Bruno Marcos

5 de Abril Durante la cena pronuncié declaraciones como que la cocina afrancesada es como el arte contemporáneo, que, ante ella, sientes que estás ante algo ridículo, insignificante y pequeño...
¿Por qué digo esas cosas? Seguramente se debe a que no soporto que todo lo que empieza como un chiste se convierta en una religión. Hay uno por ahí que va a dirigir la próxima Documenta que exclamó que el único artista de verdad ahora en España es el Bulli, ese cocinero estrafalario que la verdad es que sí, que lo que hace, más que deconstrucción como argumenta él, debe ser dadaísmo culinario.
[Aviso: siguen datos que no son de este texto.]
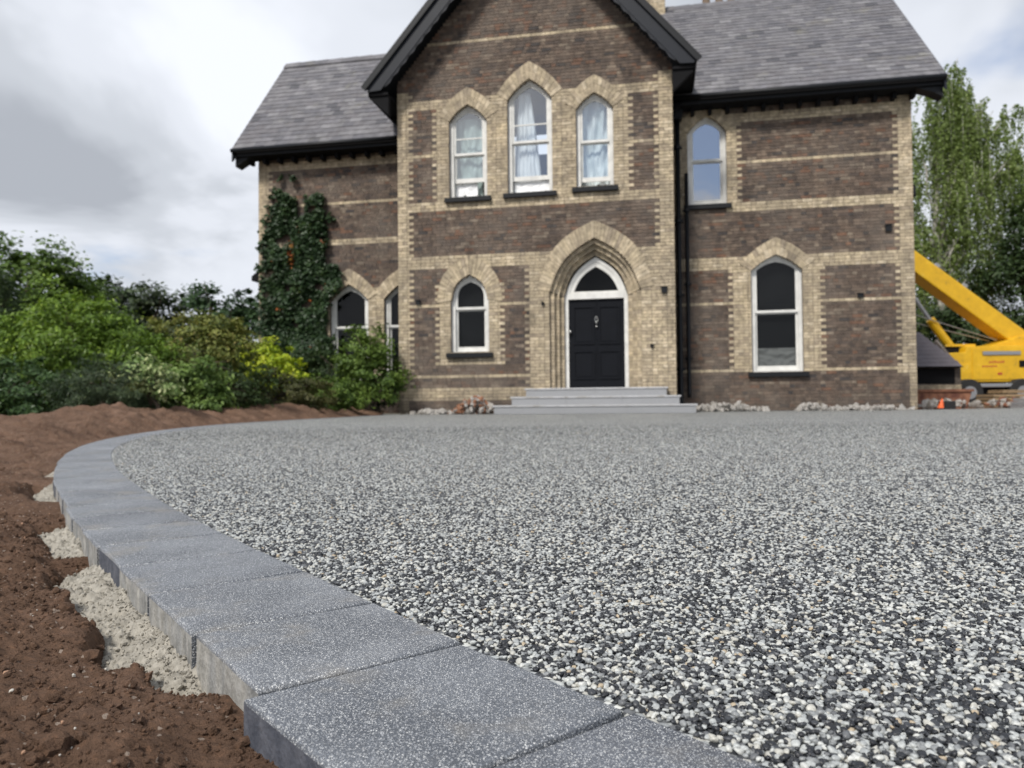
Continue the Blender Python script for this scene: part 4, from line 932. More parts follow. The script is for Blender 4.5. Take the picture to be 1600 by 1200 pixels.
# downpipes
def pipe(x, y, r, z0, z1, br=True, kick=None):
    pts = [(x, y, z1), (x, y, z0 + .12), (x, y - .03, z0 + .04)] if kick is None else kick
    b = MB(); b.tube(pts, r, 10); p = b.build('downpipe', M['black'], house, smooth=True)
    z = z0 + .9
    while z < z1 and br:
        q = MB(); q.tube([(x, y, z), (x, y, z + .07)], r * 1.35, 10); q.box(x - r * 1.9, x + r * 1.9, y + r * .8, y + r * 1.5, z + .01, z + .06); q.build('pipe_bracket', M['black'], p); z += 1.75
    return p
pipe(3.80, 1.24, .055, .05, 7.1); pipe(3.99, 1.25, .045, .3, 5.6)
b = MB(); b.prism([(3.66, 7.12), (3.70, 6.86), (3.90, 6.86), (3.94, 7.12)], 1.08, 1.32); b.build('rainwater_hopper', M['black'], house)
pipe(9.05, 1.6, .04, 4.8, 5.1, False)
# small fittings
for (x, z, y, sx_, sz_, nm) in ((-2.21, 2.60, 0, .10, .10, 'air_vent'), (3.43, 2.69, 0, .12, .13, 'air_vent'), (.73, 2.47, 0, .05, .06, 'wall_fitting'), (3.15, 1.46, 0, .06, .06, 'wall_fitting'), (8.42, 4.09, 1.35, .13, .14, 'wall_lamp'), (7.80, 2.59, 1.35, .12, .09, 'air_vent')):
    b = MB(); b.box(x - sx_ / 2, x + sx_ / 2, y - .05, y + .02, z - sz_ / 2, z + sz_ / 2); b.prism([(x - sx_ / 2 - .01, z + sz_ / 2), (x - sx_ / 2 - .01, z + sz_ / 2 + .015), (x + sx_ / 2 + .01, z + sz_ / 2 + .015), (x + sx_ / 2 + .01, z + sz_ / 2)], y - .07, y + .01); b.build(nm, M['black'], house)
# low lean-to at the left end of the house
b = MB(); b.raw([(-7.42, 1.7, 3.70), (-7.02, 1.7, 4.02), (-7.02, 4.5, 4.02), (-7.42, 4.5, 3.70), (-7.42, 1.7, 3.58), (-7.02, 1.7, 3.55), (-7.02, 4.5, 3.55), (-7.42, 4.5, 3.58)], BF); lt = b.build('lean_to_roof', M['soffit'], house)
b = MB(); b.box(-7.16, -7.04, 1.75, 1.87, 0, 3.56); b.build('lean_to_post', M['white'], lt)

# ------------------------------------------------------------------ rubble at the wall foot
def rubble(name, label, cx, cy, wx, wy, hh, n, m, seed, smin=.018, smax=.095):
    r = np.random.RandomState(seed); root = empty(name, label, 'rubble', (*hw(cx, cy), 0), -TH)
    V = []; F = []
    k = 0
    for i in range(n):
        x, y = r.normal(0, wx * .45), r.normal(0, wy * .4); z = max(0, hh * (1 - (abs(x) / wx) ** 1.5) * r.uniform(0, 1)); s_ = smin + (smax - smin) * r.uniform(0, 1) ** 2
        U = I0 * (1 + r.normal(0, .24, (len(I0), 1))) * np.array([s_ * r.uniform(.8, 1.4), s_, s_ * r.uniform(.4, .8)]); Q, _ = np.linalg.qr(r.normal(0, 1, (3, 3))); U = U @ Q.T + np.array([x, y, z + s_ * .3])
        mm = m[r.randint(len(m))]
        if k < 14: mkfast('rubble_piece', U, F0, mm, root); k += 1
        else: F.append((U, mm))
    for mm in set(m):
        G_ = [u for u, q in F if q is mm]
        if G_: o = mkfast('small_rubble', np.concatenate(G_), np.concatenate([F0 + j * len(I0) for j in range(len(G_))]), mm, root); o['kind'] = 'stuff'
rubble('rubble_heap', 'heap of broken mortar and orange brick left of the steps', -.75, -.45, .55, .3, .34, 420, [M['rubble'], M['rubble'], M['rubble_brick']], 1)
rubble('rubble_heap', 'low scatter of pale mortar lumps under the narrow pointed window', -1.75, -.4, .5, .2, .05, 160, [M['rubble']], 2)
rubble('rubble_heap', 'heap of pale broken mortar right of the steps', 4.75, .75, .85, .3, .12, 420, [M['rubble']], 3)
rubble('rubble_heap', 'few pale lumps at the wall foot below the large window', 6.6, .9, .35, .2, .11, 80, [M['rubble']], 4)
rubble('rubble_heap', 'scatter of pale lumps between large window and house corner', 7.7, .85, .95, .25, .05, 170, [M['rubble']], 5)
b = MB(); b.prism([(-1.22, .02), (-.75, .42), (-.62, .36), (-.95, .02)], -.55, -.35); o = b.build('broken_slab', M['rubble_brick'], bevel=.01); o.location = (*HP0, 0); o.rotation_euler = (0, 0, -TH); tag(o, 'orange brown broken slab leaning on the rubble left of the steps', 'slab')
# ------------------------------------------------------------------ vegetation
def leaves(P, size, up=.5, outw=None, aspect=.55, r=rs, bend=True, colf=None):
    """one small folded leaf (two triangles) at every point of P"""
    n = len(P); D = r.normal(0, 1, (n, 3)); D /= np.linalg.norm(D, axis=1, keepdims=True); Nn = r.normal(0, 1, (n, 3)); Nn[:, 2] = np.abs(Nn[:, 2]) + up
    if outw is not None: Nn += outw * 1.2
    Nn /= np.linalg.norm(Nn, axis=1, keepdims=True); D = D - Nn * np.sum(D * Nn, 1, keepdims=True); D /= np.linalg.norm(D, axis=1, keepdims=True) + 1e-9
    S_ = np.cross(Nn, D); L_ = (size * r.uniform(.65, 1.3, n))[:, None]; W_ = L_ * aspect
    a = P - D * L_ * .5; c = P + D * L_ * .5; b = P + S_ * W_ * .5 + Nn * L_ * .08; d = P - S_ * W_ * .5 + Nn * L_ * .08
    V = np.stack([a, b, c, d], 1).reshape(-1, 3); i = np.arange(n)[:, None] * 4
    F = np.concatenate([i + np.array([0, 1, 2]), i + np.array([0, 2, 3])], 1).reshape(-1, 3)
    col = np.clip(r.normal(.5, .2, n) if colf is None else colf, 0, .999); return V, F, np.repeat(col, 2)
def crown_points(lobes, n, r, shell=.35, clump=.0, nclump=0):
    """points in the outer shells of several ellipsoid lobes, gathered in clumps"""
    w_ = np.array([l[3] * l[4] + l[3] * l[5] for l in lobes]); w_ = w_ / w_.sum(); P = []; O = []
    for l, q in zip(lobes, w_):
        m = int(n * q) + 1; nc = max(6, int(nclump * q)) if nclump else m
        u = r.normal(0, 1, (nc, 3)); u /= np.linalg.norm(u, axis=1, keepdims=True); rad = 1 - shell * r.uniform(0, 1, nc) ** 1.5
        bump_ = 1 + .22 * pn(u[:, 0] * 2.5 + l[0], u[:, 2] * 2.5 + l[2] + u[:, 1], 5) + .10 * r.normal(0, 1, nc)
        c = u * (rad * bump_)[:, None] * np.array(l[3:6]) + np.array(l[:3])
        if nclump:
            idx = r.randint(0, nc, m); off = r.normal(0, 1, (m, 3)) * clump * np.array([1, 1, .55]) * r.uniform(.4, 1.3, nc)[idx][:, None]; P.append(c[idx] + off); O.append(u[idx])
        else: P.append(c); O.append(u)
    return np.concatenate(P), np.concatenate(O)
def plant(name, label, cat, lobes, n, size, lm, trunk=None, seed=0, clump=.12, nclump=None, shell=.45, bark='bark', group=None, up=.5, aspect=.55, zmin=.0, tr=.12, droop=0, hue=None):
    r = np.random.RandomState(seed); P, O = crown_points(lobes, n, r, shell, clump, nclump or max(30, n // 55)); k = P[:, 2] > zmin; P, O = P[k], O[k]
    cx = np.mean([l[0] for l in lobes]); cy = np.mean([l[1] for l in lobes])
    root = empty(name, label, cat, (cx, cy, 0), group=group); root.location = (0, 0, 0)
    base = Vector((cx, cy, 0)); root.location = base
    cc = r.uniform(-.22, .22, 4000); g_ = (np.floor(P[:, 0] / (clump * 4 + .05)) * 17 + np.floor(P[:, 1] / (clump * 4 + .05)) * 31 + np.floor(P[:, 2] / (clump * 3 + .05)) * 7).astype(int) % 4000
    V, F, c = leaves(P - np.array(base), size, up, O, aspect, r, colf=.5 + cc[g_] + r.normal(0, .14, len(P)) if hue is None else hue(P, r))
    mkfast('foliage', V, F, lm, root, attrs={'rnd': c})
    b = MB(); t_ = []
    zt_ = trunk or min(l[2] for l in lobes)
    b.tube([(0, 0, -.1), (r.uniform(-.1, .1), 0, zt_ * .5), (r.uniform(-.15, .15), 0, zt_)], [tr * 1.2, tr, tr * .75], 8)
    for l in lobes:
        for q in range(3):
            u = r.normal(0, 1, 3); u[2] = abs(u[2]); u /= np.linalg.norm(u); e = (Vector(l[:3]) - base) + Vector(u * np.array(l[3:6]) * .8)
            s_ = Vector((0, 0, zt_ * r.uniform(.5, 1))); m_ = s_.lerp(e, .5) + Vector((0, 0, .15 * (e - s_).length)); b.tube([s_, m_, e], [tr * .5, tr * .32, tr * .08], 6)
    b.build('trunk', M[bark], root, smooth=True)
    return root
G_ = lambda *c: [(i / (len(c) - 1), x) for i, x in enumerate(c)]
L_rhodo = leafmat('rhododendron_leaf', G_((0.054, 0.090, 0.016), (0.100, 0.174, 0.022), (0.181, 0.290, 0.032), (0.308, 0.406, 0.051)), .42)
L_blue = leafmat('blue_green_leaf', G_((0.027, 0.046, 0.024), (0.045, 0.072, 0.036), (0.075, 0.110, 0.051), (0.119, 0.151, 0.068)))
L_cream = leafmat('variegated_leaf', G_((0.058, 0.110, 0.031), (0.185, 0.286, 0.084), (0.485, 0.550, 0.251), (0.716, 0.715, 0.418)))
L_olive = leafmat('olive_leaf', G_((0.064, 0.087, 0.021), (0.128, 0.160, 0.035), (0.239, 0.261, 0.058), (0.351, 0.290, 0.093)))
L_yel = leafmat('yellow_green_leaf', G_((0.145, 0.230, 0.014), (0.290, 0.391, 0.018), (0.459, 0.529, 0.028), (0.604, 0.621, 0.055)))
L_brown = leafmat('bronze_green_leaf', G_((0.041, 0.048, 0.017), (0.069, 0.078, 0.024), (0.107, 0.108, 0.034), (0.149, 0.128, 0.048)))
L_dark = leafmat('dark_evergreen_leaf', G_((0.021, 0.038, 0.013), (0.033, 0.059, 0.018), (0.050, 0.084, 0.024), (0.074, 0.115, 0.032)))
L_mid = leafmat('mid_green_leaf', G_((0.050, 0.090, 0.019), (0.081, 0.143, 0.025), (0.135, 0.210, 0.036), (0.198, 0.285, 0.053)))
L_ivy = leafmat('ivy_leaf', [(0, (0.024, 0.046, 0.019)), (.4, (0.039, 0.074, 0.030)), (.72, (0.067, 0.115, 0.038)), (.80, (0.104, 0.135, 0.032)), (.84, (0.297, 0.095, 0.032)), (.92, (0.416, 0.121, 0.038)), (1, (0.386, 0.324, 0.065))], .45)
L_birch = leafmat('birch_leaf', G_((.12, .17, .045), (.19, .26, .07), (.27, .35, .11), (.36, .43, .16)), trans=.35)
L_ivyish = leafmat('glossy_green_leaf', G_((.028, .052, .02), (.045, .085, .028), (.07, .13, .04), (.12, .20, .06)), .35)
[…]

Una insensatez.
¿Cómo puede ese sujeto haber llegado a dirigir la Documenta de Kassel sino es porque la misma Documenta es ya una estupidez completa?
El caso es que, a la salida de la cena, serían las dos de la mañana, cuando toda la sucesión de folclores semanasanteros santificados por el omnipresente turismo me tenía saturado, vi una hilera interminable de capirotes blancos salir, en absoluto silencio, de una calleja a una plaza empedrada con un árbol esquelético y una luna de lobos. Pensé que debajo de cada cosa desvirtuada u estúpida puede haber alguna experiencia profunda. Una carraca rasgó el silencio mientras la sensación de terror promovía la introspección.